The really interesting part of Jennifer Egan’s denunciation of Viswanathan is that she does not condemn her for plagiarism, but merely for choosing poor role models: “she had plagiarized very derivative, banal stuff. This is your big first move? These are your models?”
So just to be absolutely clear here, Pulitzer Prize winner Jennifer Egan takes time out of her Wall Street Journal victory lap to call three of her most distinguished, best-selling female colleagues derivative and banal. Classy, Jennifer. Very classy.
And speaking of distinguished colleagues, another writer whose work was clearly shown to have been plagiarised by Viswanathan was Salman Rushdie. I wonder if Egan intended to include him in the “derivative and banal” camp? I suspect not, although if he had been a fellow woman writer he might not have got off so lightly.
One can’t help wondering what was going through Egan’s head at this point. It would be possible to dismiss her statement as a throwaway, meaningless remark if she hadn’t contributed a chapter of “A Visit from the Goon-Squad” to that notorious collection of short stories “This is Not Chick-Lit”, edited by Elizabeth Merrick. Merrick is most notable for her response to criticism of her choice of title with those tired anti-feminist words, “meow” and “the claws came out”. Because as we all know, male writers have debates, while female writers have cat-fights. Le yawn.
In short, as Jennifer Weiner says in her Twitter feed, Egan is clearly not a fan of the pink book cover. But still, what would provoke someone to employ a forum that should be all about her to trample on the reputations of her fellow women writers? Is it part of what Debby Edelstein calls PhD syndrome – Pull Her Down syndrome? This is a learned behaviour on the part of certain women to be unable to resist any opportunity to pull other women down. Is Egan, in short, guilty of a girl-on-girl crime?
Or is it the age-old jealousy of the literary fiction writer for the phenomenal sales of the commercial fiction writer? If so, it has backfired in a big way as many online commenters have vowed to boycott her books till the end of time. In South Africa, if you strike a woman you strike a rock, but in America if you strike Meg Cabot, you apparently piss off several million potential book buyers.
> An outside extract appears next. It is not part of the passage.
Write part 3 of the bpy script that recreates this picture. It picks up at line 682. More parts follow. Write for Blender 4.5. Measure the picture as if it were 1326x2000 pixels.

Perhaps Jennifer Egan simply has a sincere, principled objection to women’s commercial fiction – she thinks it’s absolute tripe and she’s not afraid to say so. I’m pretty sure this is not the case because Megan McCafferty – the writer most extensively plagiarised by Viswanathan, and therefore the one most targeted by Egan’s remarks – recently tweeted that she has received an apology. Unless you are particularly spineless, you don’t apologise for standing up for your principled beliefs. You apologise for something you sincerely regret and perceive in retrospect to have been wrong.
And if you are even halfway honourable, you make that apology public. I very much hope that, in due course, Egan will do so.